§ Aim of the exercise:
Using the data below, return word for word every line from the one holding "Build this scene" down to the one holding "random.seed(7)". Leave pictures out.

Scenes as source code:
+--
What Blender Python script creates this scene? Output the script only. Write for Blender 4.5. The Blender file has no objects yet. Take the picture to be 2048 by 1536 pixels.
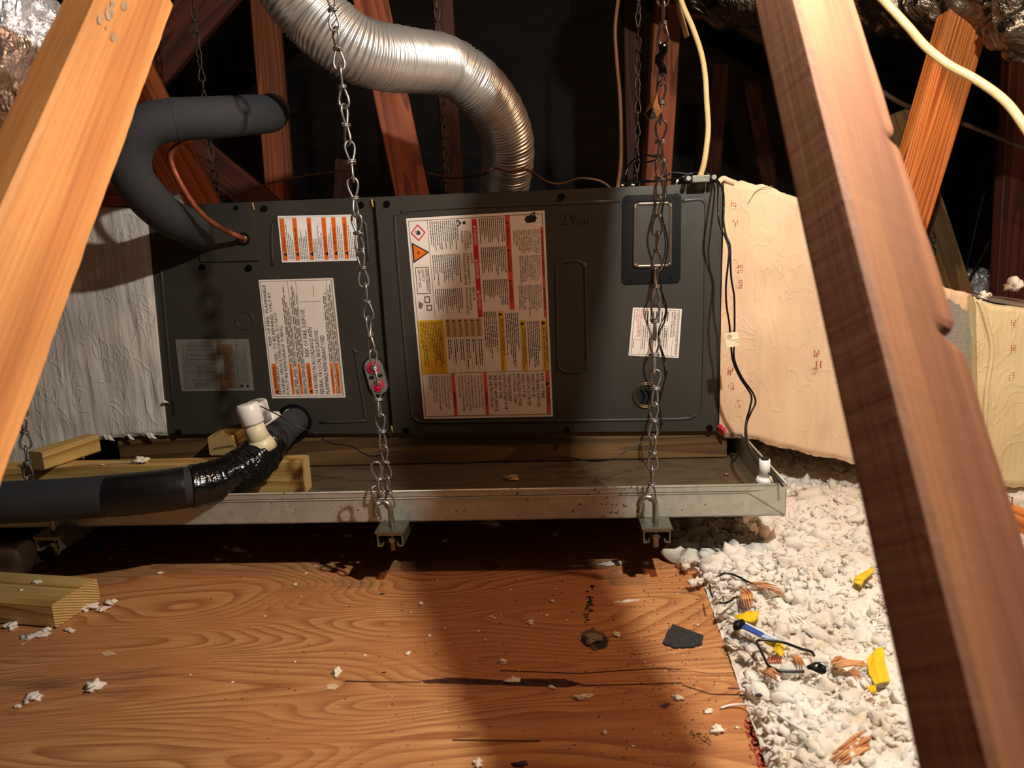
import bpy, bmesh, math, random
import numpy as np
from mathutils import Vector, Matrix, Quaternion
from mathutils import noise as mnoise

# ------------------------------------------------------------------ camera, world, lights, exposure
scn = bpy.context.scene
COL = scn.collection
FPX = 1450.0
PITCH, ROLL = math.radians(11.8), math.radians(2.5)
CAM = Vector((0, 0, 0.55))
fwd = Vector((0, math.cos(PITCH), -math.sin(PITCH)))
up0 = Vector((0, math.sin(PITCH), math.cos(PITCH)))
rt0 = Vector((1, 0, 0))
upv = up0 * math.cos(ROLL) + rt0 * math.sin(ROLL)
rtv = rt0 * math.cos(ROLL) - up0 * math.sin(ROLL)
cd = bpy.data.cameras.new('camera')
cam = bpy.data.objects.new('camera', cd)
COL.objects.link(cam)
cd.sensor_width = 36.0
cd.lens = FPX / 2048 * 36.0
cd.clip_start = 0.02
cd.dof.use_dof = True
cd.dof.focus_distance = 1.32
cd.dof.aperture_fstop = 7.0
M = Matrix((rtv, upv, -fwd)).transposed().to_4x4()
M.translation = CAM
cam.matrix_world = M
scn.camera = cam
scn.view_settings.view_transform = 'Standard'
scn.view_settings.look = 'None'
scn.view_settings.gamma = 1
scn.view_settings.use_curve_mapping = False
scn.view_settings.exposure = 0.0
w = bpy.data.worlds.new('world')
scn.world = w
w.use_nodes = True
w.node_tree.nodes['Background'].inputs[0].default_value = (0.25, 0.4, 1.0, 1)
w.node_tree.nodes['Background'].inputs[1].default_value = 0.002


def lamp(name, loc, power, col, radius):
    ld = bpy.data.lights.new(name, 'POINT')
    ld.energy = power; ld.color = col; ld.shadow_soft_size = radius
    o = bpy.data.objects.new(name, ld); o.location = loc
    COL.objects.link(o)
    return o


lamp('work_light', (0.38, 0.52, 1.05), 47, (1.0, 0.93, 0.83), 0.014)
lamp('warm_bulb', (0.82, 0.82, 1.42), 30, (1.0, 0.54, 0.30), 0.05)


# ------------------------------------------------------------------ pixel -> space helpers (2048 x 1536 frame)
def ray(px, py):
    return fwd + rtv * ((px - 1024) / FPX) + upv * ((768 - py) / FPX)


PSI = math.radians(-4.15)
HX = Vector((math.cos(PSI), math.sin(PSI), 0))      # along the unit, to the right
NX = Vector((math.sin(PSI), -math.cos(PSI), 0))     # out of the unit front, to the viewer
UZ = Vector((0, 0, 1))
U0 = Vector((0, 1.38, 0))


def Yp(px, py, Y):
    d = ray(px, py); return CAM + d * ((Y - CAM.y) / d.y)


def Zp(px, py, z=0.0):
    d = ray(px, py); return CAM + d * ((z - CAM.z) / d.z)


def Up(px, py, o=0.0):
    d = ray(px, py)
    return CAM + d * ((o + NX.dot(U0) - NX.dot(CAM)) / NX.dot(d))


def Dp(px, py, zc):
    return CAM + ray(px, py) * zc


# ------------------------------------------------------------------ numpy noise
_rng = np.random.RandomState(7)
_tab = _rng.rand(64, 64, 64).astype(np.float32)


def vnoise(p):
    i = np.floor(p).astype(int); f = p - i
    f = f * f * (3 - 2 * f); i &= 63; j = (i + 1) & 63
    x0, y0, z0 = i.T; x1, y1, z1 = j.T; fx, fy, fz = f.T
    T = _tab
    a = T[x0, y0, z0] * (1 - fx) + T[x1, y0, z0] * fx
    b = T[x0, y1, z0] * (1 - fx) + T[x1, y1, z0] * fx
    c = T[x0, y0, z1] * (1 - fx) + T[x1, y0, z1] * fx
    d = T[x0, y1, z1] * (1 - fx) + T[x1, y1, z1] * fx
    return (a * (1 - fy) + b * fy) * (1 - fz) + (c * (1 - fy) + d * fy) * fz


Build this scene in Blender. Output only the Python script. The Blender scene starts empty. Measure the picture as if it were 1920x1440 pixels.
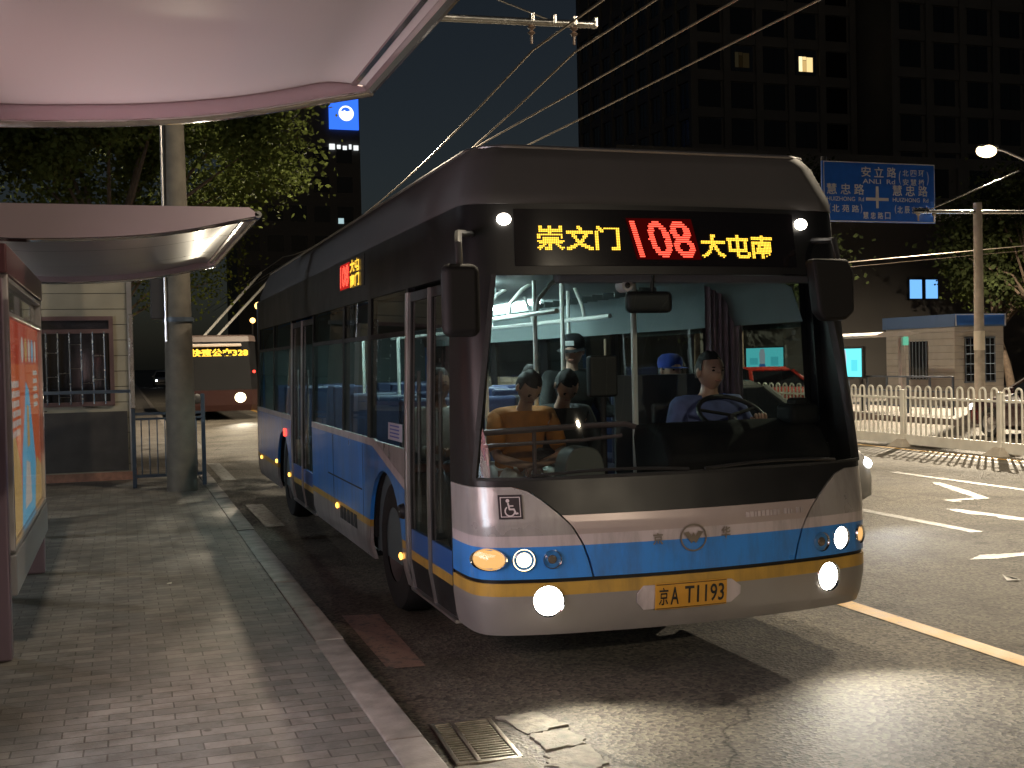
import bpy, bmesh, math, random
import numpy as np
from mathutils import Vector, Matrix

sc = bpy.context.scene
COL = sc.collection
R = math.radians
random.seed(7)

# ------------------------------------------------------------------ camera
cam_d = bpy.data.cameras.new('camera')
cam = bpy.data.objects.new('camera', cam_d); COL.objects.link(cam)
cam_d.sensor_fit = 'HORIZONTAL'; cam_d.sensor_width = 36.0
cam_d.lens = 36.0 * 2189.0 / 1920.0
cam_d.clip_start = 0.05; cam_d.clip_end = 2500
CR = Matrix(((0.948412, 0.026669, -0.315916), (-0.316331, 0.013, -0.94856), (-0.021191, 0.99956, 0.020766)))
cam.matrix_world = Matrix.Translation((0, 0, 1.81)) @ CR.to_4x4()
sc.camera = cam

# ------------------------------------------------------------------ night sky
w = bpy.data.worlds.new('World'); sc.world = w; w.use_nodes = True
nt = w.node_tree; bg = nt.nodes['Background']
sky = nt.nodes.new('ShaderNodeTexSky'); sky.sky_type = 'NISHITA'; sky.sun_disc = False
sky.sun_elevation = R(18.0); sky.sun_rotation = R(200); sky.air_density = 1.0; sky.dust_density = 2.0
hs = nt.nodes.new('ShaderNodeHueSaturation'); hs.inputs['Saturation'].default_value = 0.85
nt.links.new(sky.outputs[0], hs.inputs['Color']); nt.links.new(hs.outputs[0], bg.inputs[0])
bg.inputs[1].default_value = 0.0030
sc.view_settings.view_transform = 'Standard'; sc.view_settings.look = 'None'
sc.view_settings.exposure = 0.45; sc.view_settings.gamma = 1
sc.cycles.use_denoising = True
sc.cycles.max_bounces = 8; sc.cycles.transparent_max_bounces = 16
sc.cycles.sample_clamp_indirect = 6.0
sc.cycles.caustics_reflective = False; sc.cycles.caustics_refractive = False

WARM = (1.0, 0.84, 0.61)
def spot(name, loc, power, size, color, target, blend=0.5, rad=0.12, parent=None):
    d = bpy.data.lights.new(name, 'SPOT'); d.energy = power; d.spot_size = R(size); d.spot_blend = blend
    d.shadow_soft_size = rad; d.color = color
    o = bpy.data.objects.new(name, d); COL.objects.link(o)
    o.location = loc
    o.rotation_euler = (Vector(target) - Vector(loc)).to_track_quat('-Z', 'Y').to_euler()
    if parent: o.parent = parent
    return o

# ------------------------------------------------------------------ helpers
def tag(o, label=None, cat=None, group=None, kind=None):
    if label: o['label'] = label
    if cat: o['category'] = cat
    if group: o['group'] = group
    if kind: o['kind'] = kind
    return o
def empty(name, loc=(0, 0, 0), rz=0, label=None, cat=None, group=None):
    o = bpy.data.objects.new(name, None); COL.objects.link(o)
    o.location = loc; o.rotation_euler = (0, 0, rz); o.empty_display_size = 0.2
    return tag(o, label, cat, group)
def copy_tree(o, parent=None):
    c = o.copy(); COL.objects.link(c)
    if parent is not None:
        c.parent = parent
    for ch in list(o.children):
        copy_tree(ch, c)
    return c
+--
§ Solution for this exercise:
Build this scene in Blender. Output only the Python script. The Blender scene starts empty. Measure the picture as if it were 1920x1440 pixels.
import bpy, bmesh, math, random
import numpy as np
from mathutils import Vector, Matrix

sc = bpy.context.scene
COL = sc.collection
R = math.radians
random.seed(7)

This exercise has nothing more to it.